Potential buyers of art sometimes complain about the high prices. Part of the reason for steep prices is that you are paying for failures. At the heart of artistic creation is experimentation, trying out things that haven’t been done in that exact way before. Ideas need to be developed, with every aspect of a given one turned on its head and side, to see which is the best way to execute it. Staying safe is never a good look for an artist.

Early version of the tapestry in maquette form

Recently I wanted to make a tapestry which would be several shallow bowl shapes. I drew my ideas in my sketchbook, made various models in paper, trying different colours and configurations, then did a small test weaving of one of the bowls. I thought I was ready to start weaving, so proceeded to make the first element. To make a bowl in tapestry necessitates pulling the warp threads after the piece has been completed to create the required shape. This proved more difficult at a larger scale, and I just couldn’t get it to lie the way I had hoped. Then it struck me. The bowl looked like a satellite dish.
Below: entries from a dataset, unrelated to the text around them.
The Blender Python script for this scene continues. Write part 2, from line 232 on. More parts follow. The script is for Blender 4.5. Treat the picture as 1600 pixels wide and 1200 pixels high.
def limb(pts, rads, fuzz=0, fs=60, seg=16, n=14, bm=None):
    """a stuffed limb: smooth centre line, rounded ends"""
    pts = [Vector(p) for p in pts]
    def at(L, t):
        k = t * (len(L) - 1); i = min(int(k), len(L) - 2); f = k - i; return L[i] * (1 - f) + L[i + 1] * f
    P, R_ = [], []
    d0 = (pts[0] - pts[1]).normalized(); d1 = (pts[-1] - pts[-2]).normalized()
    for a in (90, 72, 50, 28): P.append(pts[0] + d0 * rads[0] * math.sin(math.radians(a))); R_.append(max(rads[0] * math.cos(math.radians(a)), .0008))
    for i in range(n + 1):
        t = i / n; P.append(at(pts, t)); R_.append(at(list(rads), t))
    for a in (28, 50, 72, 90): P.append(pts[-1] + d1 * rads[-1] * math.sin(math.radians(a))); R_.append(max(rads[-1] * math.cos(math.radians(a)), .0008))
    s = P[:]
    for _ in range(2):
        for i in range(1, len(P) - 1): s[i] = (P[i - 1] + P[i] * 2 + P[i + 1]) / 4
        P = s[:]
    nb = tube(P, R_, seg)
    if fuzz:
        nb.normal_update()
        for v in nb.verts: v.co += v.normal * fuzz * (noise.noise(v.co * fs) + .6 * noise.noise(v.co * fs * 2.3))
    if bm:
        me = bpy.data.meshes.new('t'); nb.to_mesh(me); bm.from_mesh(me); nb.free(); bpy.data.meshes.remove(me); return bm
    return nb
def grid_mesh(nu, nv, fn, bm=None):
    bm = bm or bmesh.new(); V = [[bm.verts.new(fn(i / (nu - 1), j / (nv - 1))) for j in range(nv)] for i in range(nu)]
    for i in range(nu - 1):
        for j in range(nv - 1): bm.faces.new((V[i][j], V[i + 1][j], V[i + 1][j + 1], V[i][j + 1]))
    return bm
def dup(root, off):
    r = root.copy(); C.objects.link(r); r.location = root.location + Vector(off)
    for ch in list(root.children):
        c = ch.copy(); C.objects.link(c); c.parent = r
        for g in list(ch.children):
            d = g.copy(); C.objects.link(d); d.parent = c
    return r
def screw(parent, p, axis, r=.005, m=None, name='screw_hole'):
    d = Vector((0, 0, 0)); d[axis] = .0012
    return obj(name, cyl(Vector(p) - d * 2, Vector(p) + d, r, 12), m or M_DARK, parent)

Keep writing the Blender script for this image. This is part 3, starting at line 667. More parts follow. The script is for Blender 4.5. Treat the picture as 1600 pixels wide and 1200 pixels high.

So the whole project had to be abandoned.

Another version of the possible tapestry

It is always disappointing when you have started out with optimism, only to realise that it is just not working. It may have been that the idea is sound but was not interrogated enough. Sometimes I look at someone else’s completed work and think that it had potential, but it wasn’t ‘resolved’, in other words, it needed more thought. But it this case, the whole concept was defective.

I have sometimes been able to save something that initially wasn’t going to make it – see, for example, https://joannesoroka.co.uk/its-just-not-working-what-do-i-do-now-revising-tapestries/ But often, especially with tapestry, it is difficult if not impossible to revise what has already been woven. Of course, that will work only when it is a minor problem.

If you experiment, you will inevitably fail sometimes. It shows discernment if you can see the difference between what should be rejected and what may be a success.  The failures are hidden, since the public never sees them, but a great deal of time and effort may have gone into them

. This is among the things that you pay for when you buy a work of art.